155 mm self-propelled howitzer

M109A7

The M109A7 155 mm self-propelled howitzer is the new artillery system for the US Army

 
 
Country of origin United States
Entered service Expected in 2017
Crew 4 ~ 5
Dimensions and weight
Weight 35.38 t
Length (gun forward) 9.7 m
Hull length ~ 6.8 m
Width 3.9 m
Height 3.7 m
Armament
Main gun 155 mm
Barrel length 39 calibers
Machine guns 1 x 12.7-mm
Projectile weight 43.5 kg
Maximum firing range 24 - 30 km
Maximum rate of fire 4 rpm
Elevation range - 3 to + 75 degrees
Traverse range 360 degrees
Ammunition load
Main gun ~ 39 rounds
Machine guns ~ 500 rounds
Mobility
Engine Cummins diesel
Engine power 600 hp
Maximum road speed 61 km/h
Range ~ 322 km
Maneuverability
Gradient 60%
Side slope 40%
Vertical step ~ 0.5 m
Trench 1.8 m
Fording 1 m

 

   The M109A7 is a new artillery system for the US Army. It is an upgraded version of the M109A6 Paladin. Formerly this systems was known as M109A6 PIM or Paladin Integrated Management. First prototype was revealed in 2007. Unofficially the M109A7 is still being referred as the Paladin. Prototypes of the M109A7 underwent government testing and in 2013 this artillery system was approved for low-rate initial production. A contract was issued to BAE Systems to upgrade first M109A6 systems to the M109A7 standard. The US Army plans to obtain a fleet of 580 M109A7 howitzers and the same number of associated armored ammunition support vehicles. Deliveries to the US Army were scheduled for 2015. A full-rate production is planned to begin in 2017.

   The new M109A7 SPH uses some technologies, originally developed for the cancelled XM2001 Crusader and XM1203 NLOS-C self-propelled howitzers.

   This artillery system retains the same 155 mm/ L39 howitzer of the Paladin. However now it is fitted with a new automated loader. It can sustain a one round per minute rate of fire. It is a great improvement over the previous M109A6 Paladin. Maximum rate of fire is four rounds per minute. Maximum range of fire is 24 km with standard projectiles and 30 km with rocket-assisted projectiles. The M109A7 can also fire M982 Excalibur extended-range precision guided projectiles. The Excalibur has a maximum range of 40 km.

   Upgraded artillery system is fitted with an automatic fire control system with an integrated navigation and inertial positioning system. It is also fitted with a muzzle reference system.

   The M109A7 has a brief reaction and redeployment time. This feature allows to avoid counter-battery fire and gives shoot-and-scoot capability. This system can stop and fire its first round within 60 seconds from travelling.

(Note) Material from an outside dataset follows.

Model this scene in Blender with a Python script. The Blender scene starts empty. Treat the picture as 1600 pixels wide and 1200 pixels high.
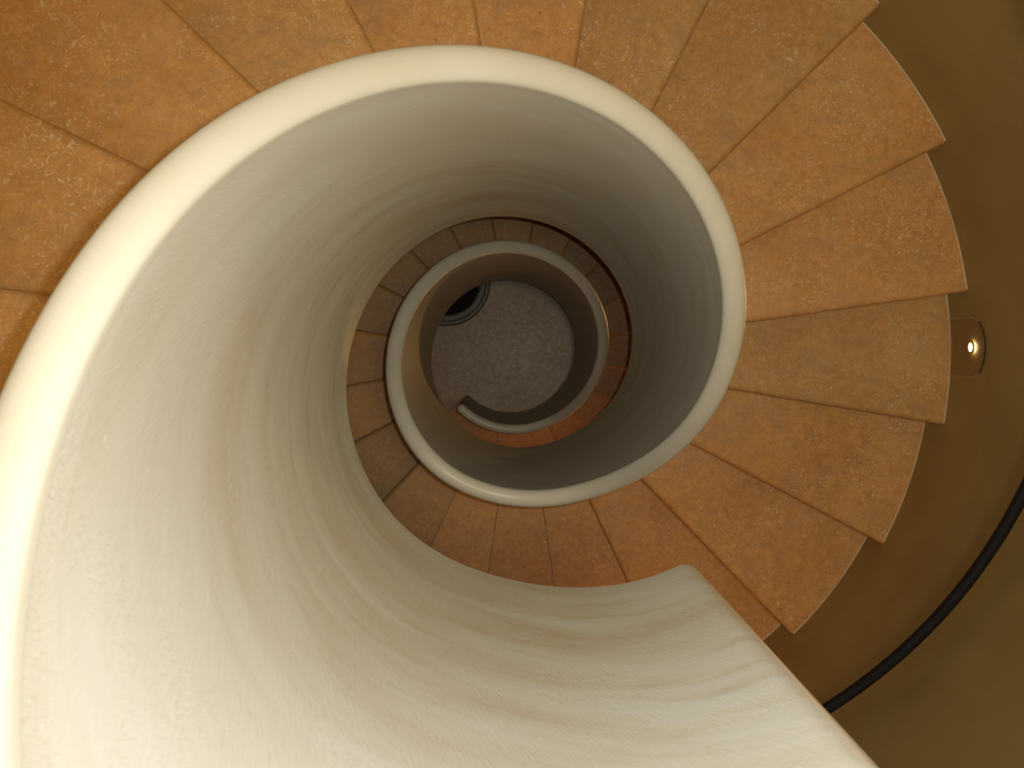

   Armor of this self-propelled howitzer provides protection against small arms fire and artillery shell splinters. Vehicle can be fitted with add-on armor kit, as well as underbelly armor kit for a higher level of protection. Turret is fitted with Kevlar anti-spall lining. Vehicle is fitted with NBC protection and automatic fire extinguishing systems.

   Early prototypes had a roof-mounted 12.7 mm heavy machine in a shielded position. However newer versions are fitted with remotely-controlled weapon stations. Alternatively this self-propelled howitzer can be replaced by a 40 mm automatic grenade launcher

   Vehicle is fitted with a brand new chassis. The M109A7 shares engine, transmission, tracks and some other components with the Bradley infantry fighting vehicle. Such commonality allows to reduce production, operating and maintenance costs.

   Each M109A7 self-propelled howitzer is escorted by associated M992A3 ammunition carrier. The M992A3 is officially referred as Carrier, Ammunition, Tracked, or CAT. It carries ammunition under armor and reloads the howitzer. This vehicle transfers ammunition to the self-propelled howitzer via conveyer. Reloading does not require for crew members to step outside the vehicle. Usually it takes place away from firing position in order to avoid counter-battery fire. First M992A2 vehicles will be disassembled and reassembled to M992A3 standard.